Cocaine Production Is Down in Colombia and Bolivia, UN Says

Cocaine growth has continued to decline in Colombia and Bolivia.

ByABC News
August 9, 2013, 2:10 PM
Colombian police personnel from an anti-narcotics unit custody an illegal laboratory producing cocaine hydrochloride.
Colombian police personnel from an anti-narcotics unit custody an illegal laboratory producing cocaine hydrochloride.
AFP/Getty Images

Aug. 9, 2013— -- In the past year, cocaine growth has continued to decline in Colombia and Bolivia, according to the U.N.'s Office on Drugs and Crime (UNODC). The area of coca bush crops in Colombia has decreased by 25 percent, from 64,000 in 2011 to 48,000 in 2012, a report released on Thursday by the UNODC concluded, and for the second year in a row Colombia is no longer the world's biggest coca producer.

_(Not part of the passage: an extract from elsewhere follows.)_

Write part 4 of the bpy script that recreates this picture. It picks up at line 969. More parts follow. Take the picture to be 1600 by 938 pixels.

Coca bush cultivation has also waned in Bolivia. The area under coca crop cultivation fell by approximately 7 percent from 2011 to 2012, according to the UNODC 2012 Coca Monitoring Survey. The report, which was released last Monday, confirms a downward trend: the cultivated area in the country had already decreased by 12 percent from 2010 to 2011.

The results coincide with those released by the U.S. government last July, when the Office of National Drug Control Policy (ONDCP) announced that, according to recent estimates, Colombia's production of pure cocaine has gone down 72 percent since 2011.

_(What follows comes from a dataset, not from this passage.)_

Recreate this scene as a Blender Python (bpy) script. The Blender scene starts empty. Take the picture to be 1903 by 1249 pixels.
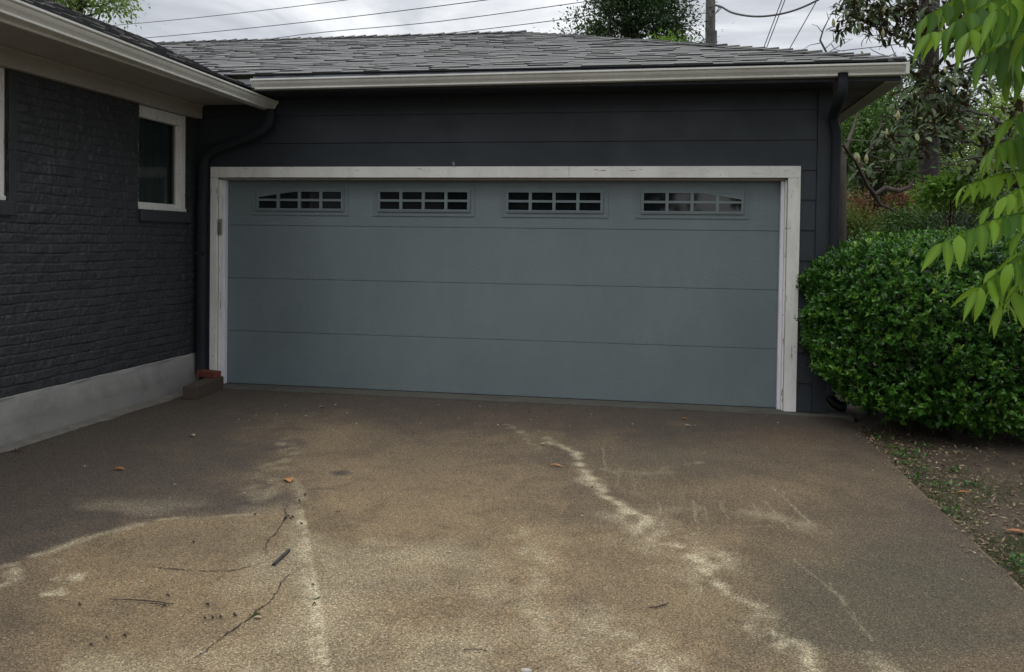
import bpy, math, random
import numpy as np
from mathutils import Vector, Matrix
random.seed(7); rng = np.random.default_rng(11)
S = bpy.context.scene; COL = S.collection
# ------------------------------------------------------------------ camera model (fitted to the photograph)
F, CX, CY = 1570.4, 953.5, 481.4
YAW, PIT, ROL = -0.17324, -0.021483, 0.013788
CAM = np.array([4.036, -7.0851, 1.3656])
def basis():
    sy, cy, sp, cp = math.sin(YAW), math.cos(YAW), math.sin(PIT), math.cos(PIT)
    w = np.array([sy*cp, cy*cp, sp]); r = np.array([cy, -sy, 0.]); u = np.cross(r, w)
    return r*math.cos(ROL)+u*math.sin(ROL), -r*math.sin(ROL)+u*math.cos(ROL), w
RR, UU, WW = basis()
def at(px, py, ax, val):
    """point of the line of sight through a photo pixel on the plane axis=val"""
    d = (px-CX)/F*RR-(py-CY)/F*UU+WW
    return CAM+d*((val-CAM[ax])/d[ax])
def pix(P):
    d = np.asarray(P, float)-CAM; z = d@WW
    return CX+F*(d@RR)/z, CY-F*(d@UU)/z
cd = bpy.data.cameras.new('camera'); cam = bpy.data.objects.new('camera', cd); COL.objects.link(cam)
cam.matrix_world = Matrix(((RR[0], UU[0], -WW[0], CAM[0]), (RR[1], UU[1], -WW[1], CAM[1]), (RR[2], UU[2], -WW[2], CAM[2]), (0, 0, 0, 1)))
cd.sensor_width = 36; cd.lens = F/1903*36
cd.shift_x = (951.5-CX)/1903; cd.shift_y = (CY-624.5)/1903
cd.clip_start = .05; cd.clip_end = 3000
S.camera = cam
# ------------------------------------------------------------------ materials
def nm(name):
    m = bpy.data.materials.new(name); m.use_nodes = True
    nt = m.node_tree; b = nt.nodes['Principled BSDF']
    return m, nt, b
def N(nt, t, **k):
    n = nt.nodes.new(t)
    for a, v in k.items():
        if a.startswith('i_'): n.inputs[a[2:].replace('_', ' ')].default_value = v
        else: setattr(n, a, v)
    return n
def L(nt, a, b): nt.links.new(a, b)
def noise(nt, scale, detail=4, rough=.6, vec=None, dist=0):
    n = N(nt, 'ShaderNodeTexNoise'); n.inputs['Scale'].default_value = scale; n.inputs['Detail'].default_value = detail
    n.inputs['Roughness'].default_value = rough; n.inputs['Distortion'].default_value = dist
    if vec is None:
        tc = N(nt, 'ShaderNodeTexCoord'); vec = tc.outputs['Object']
    L(nt, vec, n.inputs['Vector']); return n.outputs['Fac']
def ramp(nt, fac, stops):
    r = N(nt, 'ShaderNodeValToRGB'); e = r.color_ramp.elements
    while len(e) < len(stops): e.new(.5)
    for i, (p, c) in enumerate(stops):
        e[i].position = p; e[i].color = (c[0], c[1], c[2], 1) if not isinstance(c, (int, float)) else (c, c, c, 1)
    L(nt, fac, r.inputs['Fac']); return r.outputs['Color']
def mix(nt, fac, a, b, mode='MIX'):
    m = N(nt, 'ShaderNodeMix', data_type='RGBA', blend_type=mode)
    for i, v in ((0, fac), (6, a), (7, b)):
        if hasattr(v, 'links'): L(nt, v, m.inputs[i])
        elif i == 0: m.inputs[0].default_value = v
        else: m.inputs[i].default_value = (v[0], v[1], v[2], 1)
    return m.outputs[2]
def math_(nt, op, a, b=0.):
    m = N(nt, 'ShaderNodeMath', operation=op)
    for i, v in ((0, a), (1, b)):
        if hasattr(v, 'links'): L(nt, v, m.inputs[i])
        else: m.inputs[i].default_value = v
    return m.outputs[0]
def bump(nt, b, h, strength=.3, dist=.01):
    n = N(nt, 'ShaderNodeBump'); n.inputs['Strength'].default_value = strength; n.inputs['Distance'].default_value = dist
    L(nt, h, n.inputs['Height']); L(nt, n.outputs['Normal'], b.inputs['Normal'])
def scaled(nt, sx, sy, sz):
    tc = N(nt, 'ShaderNodeTexCoord'); mp = N(nt, 'ShaderNodeMapping'); mp.inputs['Scale'].default_value = (sx, sy, sz)
    L(nt, tc.outputs['Object'], mp.inputs['Vector']); return mp.outputs['Vector']
def attr(nt, name):
    a = N(nt, 'ShaderNodeAttribute', attribute_name=name); return a
def paint(name, c, c2=None, rough=.55, var=3., bs=.15, bscale=60, grain=None, spec=.4):
    m, nt, b = nm(name)
    c2 = c2 or tuple(x*.78 for x in c)
    f = noise(nt, var, 6, .65)
    col = ramp(nt, f, [(.32, c2), (.62, c)])
    g = noise(nt, bscale, 5, .7, vec=scaled(nt, *(grain or (1, 1, 1))))
    col = mix(nt, .35, col, ramp(nt, g, [(.3, tuple(x*.72 for x in c)), (.7, tuple(min(1, x*1.12) for x in c))]))
    L(nt, col, b.inputs['Base Color'])
    L(nt, ramp(nt, f, [(.3, rough+.15), (.7, rough-.08)]), b.inputs['Roughness'])
    b.inputs['Specular IOR Level'].default_value = spec
    bump(nt, b, g, bs, .004)
    return m
M = {}
M['siding'] = paint('siding_paint', (.026, .033, .040), (.018, .024, .030), .5, 2.2, .12, 25, (1, 1, 14))
M['navy'] = paint('eave_paint', (.024, .028, .037), None, .55)
M['brick'] = paint('brick_paint', (.036, .038, .042), (.023, .0245, .028), .50, 5, .55, 55, spec=.5)
M['gutter'] = paint('gutter_white', (.66, .655, .61), (.50, .49, .45), .42, 1.6, .05, 30)
M['downspout'] = paint('downspout_paint', (.022, .025, .031), None, .7, spec=.2)
M['soffit'] = paint('soffit_paint', (.42, .40, .365), (.34, .32, .29), .6, 1.5, .1, 20)
M['grey_fascia'] = paint('fascia_grey', (.33, .34, .34), (.25, .26, .26), .6, 2.5)
M['plastic'] = paint('keypad_plastic', (.26, .245, .20), None, .4, 20)
M['keys'] = paint('keypad_cover', (.16, .155, .13), None, .35, 30)
M['vinyl'] = paint('weather_strip', (.74, .74, .78), (.62, .62, .68), .4, 3, .03)
M['black_plastic'] = paint('drain_pipe', (.012, .012, .013), None, .5, 10)
M['metal'] = paint('galvanised_metal', (.28, .29, .31), None, .45, 8)
M['wire'] = paint('wire', (.11, .11, .12), None, .6, 4)
M['twig'] = paint('twig_bark', (.035, .026, .022), None, .8, 30)
M['grey_stick'] = paint('grey_stick', (.06, .062, .066), (.02, .018, .016), .6, 40)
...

U.S. officials have hailed the reduction as a significant advance in the war against drugs . "The results are historic and have tremendous implications, not just for the United States and the Western Hemisphere, really globally," said Gil Kerlikowske, director of the Office of National Drug Control Policy.

According to Kerlikowske, the massive decline in coca bush cultivation areas in Colombia was largely a result of years of cooperation under Plan Colombia, a multi-billion joint initiative largely funded by the U.S., and it concurs with a decrease in cocaine seizures in the United States.In 2011, cocaine use decreased in North America and Western Europe, the world's two major markets, and increased in Brazil and Australia, according to the United Nation's most recent data. Cocaine use in the U.S. fell 40 percent from 2006 to 2011, according to the UN's 2013 Drug Report.

But don't celebrate a victory for the war on drugs just yet.

According to the UN, purity-adjusted prices for cocaine have increased significantly since 2006, and, after peaking in 2009, they remain moderately high when compared to the 2002-2006 period. This suggests that drug profits, which have been estimated at around $322 billion a year, may have remained steady even despite fewer production, and lower cultivated areas.

Moreover, in the past few years, the cultivation of coca bush has gradually increased in Peru, which is set to become the world's top cocaine producer this year.

The area of coca crops went up nearly 13 percent from 2009 to 2011, according to UNODC, which is set to release this year's report on Peru sometime in September.

Former Peruvian drug czar Ricardo Soberon told the Associated Press that he expects this year's estimates to show larger cultivation areas and production.

"There is more area (under cultivation), and more unrefined cocaine," he said.